Business controversies aside, the new format opened up new ways to tell stories, and I drew different kinds of strips as a result. I could write and draw the strip exactly as I imagined it, so it truly challenged my abilities. Whereas Sunday strips had previously taken me a full day to draw and color, a complex strip would now take me well into a second day to finish. Deadlines discourage this kind of indulgence, and I had to steal that extra time from what would have been some semblance of an ordinary life, but I was thrilled to expand the strip's world.

Laying out the panels became a job in itself, now that I was no longer confined to horizontal rows. could place boxes anywhere and any size, but the reader's eye needs to flow naturally to the proper panels without confusion, and big panels need to be designed in such a way that they don't divert attention and spoil surprises. The graphic needs of each panel must be accommodated and the panels themselves should form a pleasing arrangement so the entire page is attractive, balanced, and unified as well. Here again I looked for guidance in the gorgeous Sunday pages of George Herriman's Krazy Kat.

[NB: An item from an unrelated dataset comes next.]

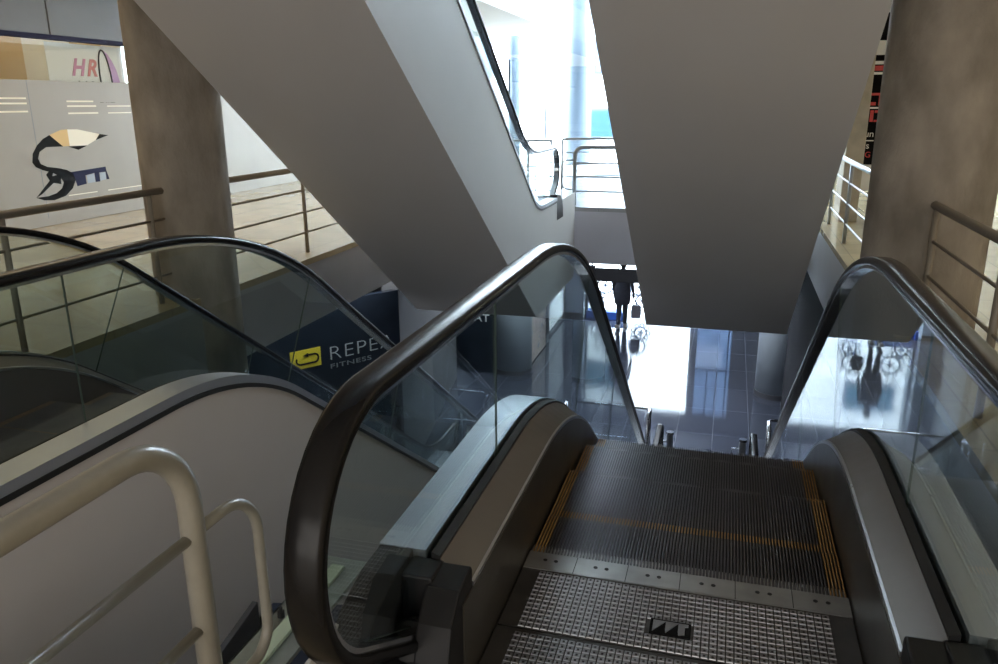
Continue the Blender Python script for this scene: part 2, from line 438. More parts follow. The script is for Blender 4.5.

The new Sunday format necessitated a change in the format of my book collections as well. Having won a bigger strip in newspapers, I wanted the book reproductions to reflect the strip's new impact as much as possible by printing the Sunday strips large. This resulted in the rather awkward horizontal format of my later books. They stick out of bookshelves, but the strips look nice. From this point on, the Sunday strips were reproduced in color with each collection, not just in the "treasury" collections, as before. (Here's a piece of trivia: because of the timing of the book format change, the cartoons from the Snow Goons collection were never put in a treasury book, so those Sunday strips have been reprinted only in black-and-white.)

Ten years after starting Calvin and Hobbes, I ended the strip. As much as I knew I'd miss the characters, the decision was long anticipated on my part. Professionally, I had accomplished far more than I'd ever set out to do and there were no more mountains I wanted to climb. Creatively, my interests were shifting away from cartooning toward painting, where I could develop my drawing skills further. And personally, I wanted to restore some balance to my life. I had given the strip all my time and energy for a decade (and was happy to do so), but now I was that much older and I wanted to work at a more thoughtful pace, out of the limelight, and without the pressures and restrictions of newspapers.

The final Calvin and Hobbes strip was a Sunday strip. The deadline for Sunday strips being early, I drew it well before writing the daily strips that would eventually precede it in the newspaper. I very much wanted to hit the right note for this final strip. I think it worked, but it was a bittersweet strip to draw.

Since Calvin and Hobbes, I've been teaching myself how to paint, and trying to learn something about music. I have no background in either subject, and there are certainly days when I wonder what made me trade proficiency and understanding in one field for clumsiness and ignorance in these others. On better days, I enjoy having so many new challenges and surprises. Even so, these new endeavors have only deepened my appreciation for comics. I no longer take quite so much for granted the versatility of comics and their ability to depict complex ideas in a beautiful, accessible, and entertaining form. For all their seeming simplicity, the expressive possibilities of comics rival those of any other art form. Five years after Calvin and Hobbes, I love the comics as much as ever.